In the end, it turned out that we were doing a more rigorous test, one that we believe is more reflective of the real world. To run our Layer 2 tests, we used Spirent Communications Inc.s SmartBits 6000B performance analysis system, equipped with 12 Gigabit-over-copper ports, in conjunction with the companys AstII traffic generation and measurement software.
Using a “full-mesh” test—one with all ports talking to all other ports—we found a very small but measurable amount of packet loss.
Although Cisco advised us before testing that, because of engineering design decisions, the Catalyst 3550-12T forwarded 64-byte packets (the smallest valid IP packet size) at around 93 percent of wire speed, we also found that bigger packets faced a tiny bit of trouble.

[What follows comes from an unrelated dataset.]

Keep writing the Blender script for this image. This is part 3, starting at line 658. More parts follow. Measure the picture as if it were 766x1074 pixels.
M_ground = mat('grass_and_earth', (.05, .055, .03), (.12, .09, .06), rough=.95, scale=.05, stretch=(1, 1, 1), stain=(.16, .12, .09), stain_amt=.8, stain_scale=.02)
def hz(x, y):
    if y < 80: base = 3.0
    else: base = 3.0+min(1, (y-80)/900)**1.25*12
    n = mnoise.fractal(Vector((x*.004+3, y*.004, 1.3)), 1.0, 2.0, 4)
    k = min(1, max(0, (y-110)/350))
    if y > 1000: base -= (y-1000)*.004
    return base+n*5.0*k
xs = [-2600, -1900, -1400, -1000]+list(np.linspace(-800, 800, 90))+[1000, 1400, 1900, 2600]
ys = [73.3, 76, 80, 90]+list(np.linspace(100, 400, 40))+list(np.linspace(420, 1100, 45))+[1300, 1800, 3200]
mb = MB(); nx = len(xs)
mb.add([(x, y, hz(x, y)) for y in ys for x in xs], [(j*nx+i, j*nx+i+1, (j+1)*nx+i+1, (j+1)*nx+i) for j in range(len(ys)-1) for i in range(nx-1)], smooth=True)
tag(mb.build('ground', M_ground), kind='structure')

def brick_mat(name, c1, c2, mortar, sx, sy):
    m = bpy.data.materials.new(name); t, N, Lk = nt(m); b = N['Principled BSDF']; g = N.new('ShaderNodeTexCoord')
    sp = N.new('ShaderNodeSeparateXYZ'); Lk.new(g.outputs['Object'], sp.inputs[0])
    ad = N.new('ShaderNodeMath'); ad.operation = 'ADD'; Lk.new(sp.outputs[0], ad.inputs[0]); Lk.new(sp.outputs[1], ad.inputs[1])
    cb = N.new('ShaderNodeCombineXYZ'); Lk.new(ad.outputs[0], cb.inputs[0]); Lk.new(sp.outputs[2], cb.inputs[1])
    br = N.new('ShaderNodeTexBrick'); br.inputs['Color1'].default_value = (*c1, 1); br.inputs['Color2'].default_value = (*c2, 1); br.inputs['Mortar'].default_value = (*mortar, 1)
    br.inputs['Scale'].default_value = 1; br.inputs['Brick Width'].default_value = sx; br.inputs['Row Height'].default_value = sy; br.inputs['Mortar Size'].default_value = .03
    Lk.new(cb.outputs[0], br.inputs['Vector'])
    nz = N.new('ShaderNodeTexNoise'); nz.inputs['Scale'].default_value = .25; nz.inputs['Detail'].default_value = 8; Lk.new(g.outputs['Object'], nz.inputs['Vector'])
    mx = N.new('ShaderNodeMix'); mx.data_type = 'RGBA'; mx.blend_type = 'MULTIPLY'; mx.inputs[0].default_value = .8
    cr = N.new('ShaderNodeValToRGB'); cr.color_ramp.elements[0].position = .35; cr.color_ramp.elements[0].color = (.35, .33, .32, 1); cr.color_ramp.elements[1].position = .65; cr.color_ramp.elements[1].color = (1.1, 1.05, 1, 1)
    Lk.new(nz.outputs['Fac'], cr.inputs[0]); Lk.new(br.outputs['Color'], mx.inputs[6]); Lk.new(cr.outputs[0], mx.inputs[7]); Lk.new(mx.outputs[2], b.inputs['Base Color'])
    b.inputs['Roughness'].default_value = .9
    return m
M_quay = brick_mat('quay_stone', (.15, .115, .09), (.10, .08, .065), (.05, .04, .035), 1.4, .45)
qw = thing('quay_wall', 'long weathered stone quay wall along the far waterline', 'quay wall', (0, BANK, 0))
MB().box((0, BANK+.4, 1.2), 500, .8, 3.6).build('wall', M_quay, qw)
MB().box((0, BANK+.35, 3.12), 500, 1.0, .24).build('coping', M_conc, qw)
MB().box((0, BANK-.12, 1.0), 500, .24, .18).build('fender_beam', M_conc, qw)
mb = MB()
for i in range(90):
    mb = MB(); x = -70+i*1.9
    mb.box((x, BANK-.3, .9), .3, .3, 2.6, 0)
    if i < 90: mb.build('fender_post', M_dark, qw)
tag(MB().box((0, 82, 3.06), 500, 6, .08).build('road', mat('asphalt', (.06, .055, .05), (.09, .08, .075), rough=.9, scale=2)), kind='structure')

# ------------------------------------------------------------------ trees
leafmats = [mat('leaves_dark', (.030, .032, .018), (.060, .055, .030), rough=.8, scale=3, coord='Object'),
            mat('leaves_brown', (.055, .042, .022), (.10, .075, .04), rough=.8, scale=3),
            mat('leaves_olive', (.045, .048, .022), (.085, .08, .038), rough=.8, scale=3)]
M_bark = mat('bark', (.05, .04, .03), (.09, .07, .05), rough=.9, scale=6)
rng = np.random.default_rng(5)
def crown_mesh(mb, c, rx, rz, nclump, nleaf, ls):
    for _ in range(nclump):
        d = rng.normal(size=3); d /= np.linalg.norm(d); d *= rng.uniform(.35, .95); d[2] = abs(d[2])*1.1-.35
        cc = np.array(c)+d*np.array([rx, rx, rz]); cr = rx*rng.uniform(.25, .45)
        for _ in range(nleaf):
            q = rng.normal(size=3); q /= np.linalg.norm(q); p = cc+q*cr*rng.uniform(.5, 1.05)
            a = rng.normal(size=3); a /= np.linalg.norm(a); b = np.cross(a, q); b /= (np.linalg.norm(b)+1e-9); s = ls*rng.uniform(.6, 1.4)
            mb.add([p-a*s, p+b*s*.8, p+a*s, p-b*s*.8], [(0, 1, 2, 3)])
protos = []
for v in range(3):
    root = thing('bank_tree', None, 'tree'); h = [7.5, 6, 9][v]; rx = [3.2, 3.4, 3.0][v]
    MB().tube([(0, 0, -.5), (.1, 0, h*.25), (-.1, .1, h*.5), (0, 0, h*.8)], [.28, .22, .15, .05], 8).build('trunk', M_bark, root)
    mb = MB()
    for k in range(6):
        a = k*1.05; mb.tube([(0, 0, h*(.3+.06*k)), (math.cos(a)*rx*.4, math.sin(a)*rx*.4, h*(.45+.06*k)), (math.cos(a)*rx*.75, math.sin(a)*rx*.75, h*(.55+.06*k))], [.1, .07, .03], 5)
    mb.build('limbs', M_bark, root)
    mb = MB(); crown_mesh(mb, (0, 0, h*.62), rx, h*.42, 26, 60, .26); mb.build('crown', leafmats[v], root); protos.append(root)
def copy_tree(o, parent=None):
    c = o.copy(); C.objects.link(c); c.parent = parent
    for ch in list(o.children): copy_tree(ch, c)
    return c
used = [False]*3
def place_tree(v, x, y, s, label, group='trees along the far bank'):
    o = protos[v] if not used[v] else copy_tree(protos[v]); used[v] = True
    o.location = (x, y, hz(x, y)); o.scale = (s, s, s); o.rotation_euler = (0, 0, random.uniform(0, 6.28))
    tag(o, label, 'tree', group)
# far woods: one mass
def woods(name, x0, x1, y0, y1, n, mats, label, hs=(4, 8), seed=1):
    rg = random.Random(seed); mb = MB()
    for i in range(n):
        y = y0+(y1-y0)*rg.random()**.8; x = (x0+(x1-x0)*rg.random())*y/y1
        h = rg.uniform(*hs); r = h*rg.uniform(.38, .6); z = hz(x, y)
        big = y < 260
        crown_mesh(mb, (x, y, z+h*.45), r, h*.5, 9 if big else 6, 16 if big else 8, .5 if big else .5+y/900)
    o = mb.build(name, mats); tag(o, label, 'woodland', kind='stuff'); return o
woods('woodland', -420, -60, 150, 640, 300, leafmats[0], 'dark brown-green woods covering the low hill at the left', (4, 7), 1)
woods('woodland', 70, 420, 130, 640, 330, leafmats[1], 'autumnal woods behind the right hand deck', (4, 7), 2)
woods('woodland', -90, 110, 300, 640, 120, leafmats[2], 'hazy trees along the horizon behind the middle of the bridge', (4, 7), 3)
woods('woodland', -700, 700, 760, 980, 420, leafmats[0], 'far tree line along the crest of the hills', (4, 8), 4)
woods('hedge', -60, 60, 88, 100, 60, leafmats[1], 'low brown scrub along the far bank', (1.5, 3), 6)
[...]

We emphasize tiny because although our full-mesh tests showed some packet loss at the upper end of the scale (packet sizes greater than 1,400 bytes), all loss was less than 0.75 percent.
Using Spirents AstII, we set up static port-pair tests, where port 1 sent and received only from port 2, port 3 from port 4, and so forth. These tests produced wire-speed results for all packet sizes except 64 bytes, which jibed with Ciscos results.
Although the static-port tests that Cisco conducted are a valid measure of performance, those test conditions are unlikely to be seen in a real networking environment.